O registro na prática docente: da memória individual à memória coletiva
- Daniela Cabrera

- 21 de nov.
- 2 min de leitura

Além de acionar a memória do vivido, o ato de registrar também organiza o pensamento. Para tornar visível esse duplo processo, compartilho uma experiência vivenciada com o grupo de professoras com quem atuei diariamente.
Tradicionalmente, a escola iniciava o ano letivo com a semana de planejamento — um tempo de reflexão coletiva, sem crianças e famílias, dedicado à discussão de aspectos metodológicos, sociais e culturais. O que mais me inquietava, como gestora, era a continuidade desses processos reflexivos ao longo do ano.
Nesse primeiro encontro, discutimos diferentes temas e realizamos a transposição didática para a nossa realidade: uma escola de classe média alta, localizada na região metropolitana de São Paulo.
No segundo semestre, ao retornar das férias, propus um exercício às educadoras: rememorar a experiência formativa da primeira semana de planejamento. Apesar de alguns fragmentos de memória surgirem, os relatos eram desconexos. Uma fala marcou esse encontro: “Nós vivemos tão intensamente na escola, que parece que faz anos que tivemos essa experiência. É como se vivêssemos anos em meses.”
Essa percepção dialoga com o conceito de modernidade líquida, de Bauman, que nos faz refletir sobre a fluidez e a constante transformação das relações sociais — inclusive dentro da escola.
Foi nesse momento que entreguei a elas os registros escritos no início do ano. Bastou a leitura de um ou dois post-its para que as memórias fossem acionadas: as sequências metodológicas, os conteúdos, as discussões, até mesmo os sentimentos vividos. O registro havia se tornado um gatilho de memória.
Assim, as educadoras contrapuseram com os estudos que já haviam feito:
“A neurociência afirma que, ao registrarmos principalmente de forma escrita, tiramos aquele dado da memória temporária e o colocamos na memória permanente. Não escrever também leva ao esquecimento, pois o pensamento se perde em nosso cérebro, que prioriza fatos relevantes.”

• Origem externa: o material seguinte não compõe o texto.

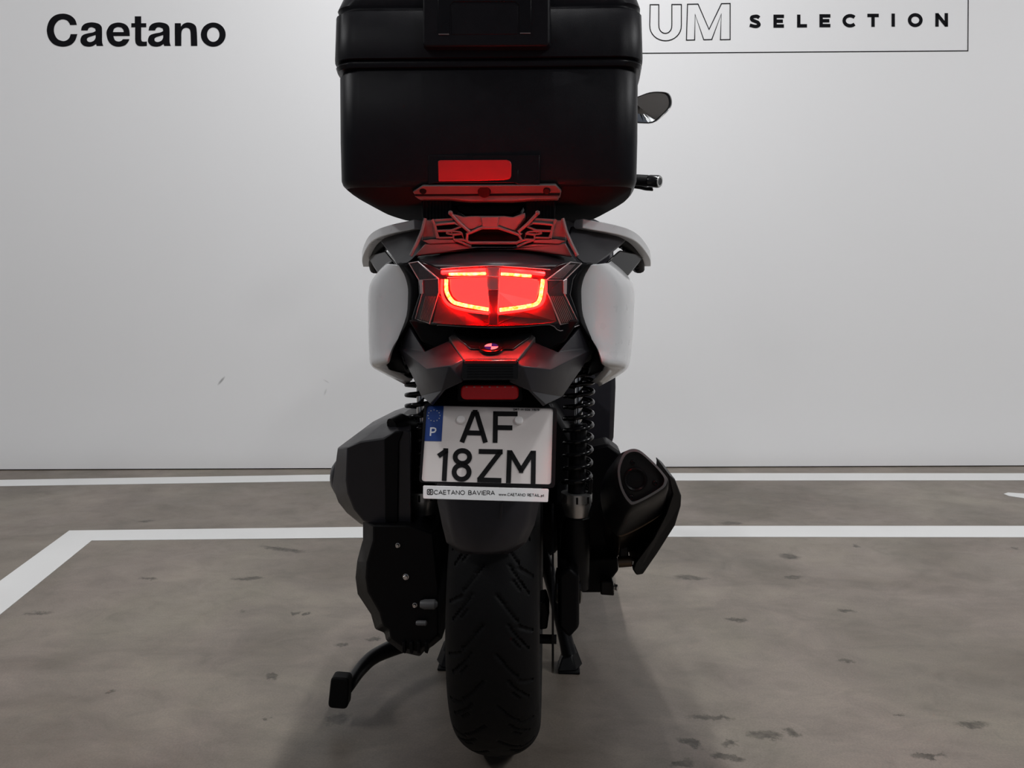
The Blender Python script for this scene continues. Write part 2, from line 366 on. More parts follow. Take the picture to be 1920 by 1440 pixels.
    bp = N('ShaderNodeBump'); bp.inputs['Strength'].default_value = 0.08; bp.inputs['Distance'].default_value = 0.002; K(noise(120, 4, 0.7).outputs['Fac'], bp.inputs['Height']); K(bp.outputs[0], b.inputs['Normal'])
    return m
floor = obj('floor', box((0, 0.0, -0.05), (24, 10.0, 0.1)), floor_mat(), smooth=0)
tag(floor, 'brownish grey polished concrete garage floor with dark tyre crumbs', kind='structure')

def on_floor(u, v, h): g = G(u, v); return Vector((g.x, g.y, h))
def line_strip(name, top, bot, label):
    V, Fc = [], []
    rows = [[on_floor(u, v, 0.0) for u, v in top], [on_floor(u, v, 0.0016) for u, v in top], [on_floor(u, v, 0.0016) for u, v in bot], [on_floor(u, v, 0.0) for u, v in bot]]
    o = obj(name, loft(rows), 'line', floor, smooth=0); o['label'] = label; return o
line_strip('painted_line', [(-500, 905), (0, 900.4), (615, 890.4), (1260, 887.7), (1920, 888), (2500, 888)], [(-500, 917), (0, 912), (615, 902.7), (1260, 901.5), (1920, 901), (2500, 901)], 'white line painted along the foot of the wall')
e1, e2 = (130, 995.4), (171.7, 1014.2)
line_strip('painted_line', [e1, (680, 988.7), (1260, 986.7), (1920, 986.7), (2500, 987)], [e2, (680, 1008.8), (1260, 1007.3), (1920, 1008), (2500, 1009)], 'white bay line running behind the scooter')
line_strip('painted_line', [(-420, 1396), (0, 1090), e1], [(-420, 1500), (0, 1153.3), e2], 'white bay line running diagonally to the picture edge')
arrow = [(1882, 926.5), (1890, 924), (1920, 926), (1990, 931), (1990, 945), (1920, 934.5), (1892, 930.5)]
o = obj('painted_arrow', prism([on_floor(u, v, 0.0016) for u, v in arrow], [on_floor(u, v, 0) for u, v in arrow]), 'line', floor, smooth=0)
o['label'] = 'tip of a white painted floor mark'

# ------------------------------------------------------------------ wall
WA, WB = G(0, 882), G(1920, 874.5)
wdir = (WB - WA).normalized(); wn = Vector((wdir.y, -wdir.x, 0))       # towards the camera
def W(u, v, h=0.0):                                                    # wall point measured in the photo, h in front of the wall
    d = Vector(((u - CU) / F, 1.0, -(v - HV) / F)); o_ = Vector((0, 0, HC)); p0 = WA + wn * h
    t = (p0 - o_).dot(wn) / d.dot(wn); return o_ + d * t
def wall_mat():
    m = mat('white_wall_paint', (0.88, 0.88, 0.887), 0.55, noise=0.012, nscale=1.5, spec=0.3)
    nt = m.node_tree; b = nt.nodes['Principled BSDF']; src = b.inputs['Base Color'].links[0].from_socket
    geo = nt.nodes.new('ShaderNodeNewGeometry'); acc = src
    for (u, v, a, bb, ang) in [(415, 714, 0.030, 0.007, 50), (612, 715, 0.02, 0.004, -30), (610, 735, 0.02, 0.006, 70)]:
        p = W(u, v); mp = nt.nodes.new('ShaderNodeMapping'); mp.vector_type = 'TEXTURE'; mp.inputs['Location'].default_value = p
        mp.inputs['Rotation'].default_value = (0, R(-ang), 0); mp.inputs['Scale'].default_value = (a, 1, bb)
        nt.links.new(geo.outputs['Position'], mp.inputs['Vector'])
        ln = nt.nodes.new('ShaderNodeVectorMath'); ln.operation = 'LENGTH'; nt.links.new(mp.outputs[0], ln.inputs[0])
        mr = nt.nodes.new('ShaderNodeMapRange'); mr.inputs[1].default_value = 1.0; mr.inputs[2].default_value = 0.3; mr.inputs[3].default_value = 0; mr.inputs[4].default_value = 0.7 if u < 500 else 0.25
        nt.links.new(ln.outputs['Value'], mr.inputs[0])
        mx = nt.nodes.new('ShaderNodeMix'); mx.data_type = 'RGBA'; mx.inputs[7].default_value = (0.22, 0.22, 0.22, 1)
        nt.links.new(mr.outputs[0], mx.inputs[0]); nt.links.new(acc, mx.inputs[6]); acc = mx.outputs[2]
    nt.links.new(acc, b.inputs['Base Color']); return m
a_, b_ = WA - wdir * 9.5, WB + wdir * 9.5
up = Vector((0, 0, 1))
def slab(z0, z1, t0, t1): return prism([a_ + up * z0 - wn * t0, b_ + up * z0 - wn * t0, b_ + up * z1 - wn * t0, a_ + up * z1 - wn * t0], [a_ + up * z0 - wn * t1, b_ + up * z0 - wn * t1, b_ + up * z1 - wn * t1, a_ + up * z1 - wn * t1])
wall = obj('wall_back', slab(0.005, 4.05, 0, 0.12), wall_mat(), smooth=0)
tag(wall, 'smooth white painted garage wall with black lettering', kind='structure')
gp = obj('wall_foot_gap', slab(0.0, 0.005, 0.02, 0.10), 'gap', wall, smooth=0); gp['label'] = 'dark narrow gap under the wall'
ceil = obj('ceiling', box((0, 0.0, 4.1), (24, 10.0, 0.1)), 'ceil', smooth=0); tag(ceil, 'plain pale garage ceiling above the scooter', kind='structure')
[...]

“Enquanto registramos, imediatamente refletimos sobre o acontecido. Rever os registros nos permite relembrar e analisar situações vividas pelas crianças, entender processos individuais de aprendizagem, estratégias e comportamentos dos alunos.”
No entanto, cabe aqui uma reflexão: como educadores, muitas vezes terceirizamos o ato de registrar apenas para acompanhar os processos de aprendizagem das crianças. Mas e se o registro fosse também um espelho da nossa própria caminhada?
Ao registrarmos nossas experiências, passamos a reconhecer o que aprendemos, o que ainda nos inquieta e o que desejamos transformar. Mais do que memória, o registro pode se tornar um espaço de autoria e pertencimento — um lugar onde nossas vozes se encontram para construir, coletivamente, a história viva da escola.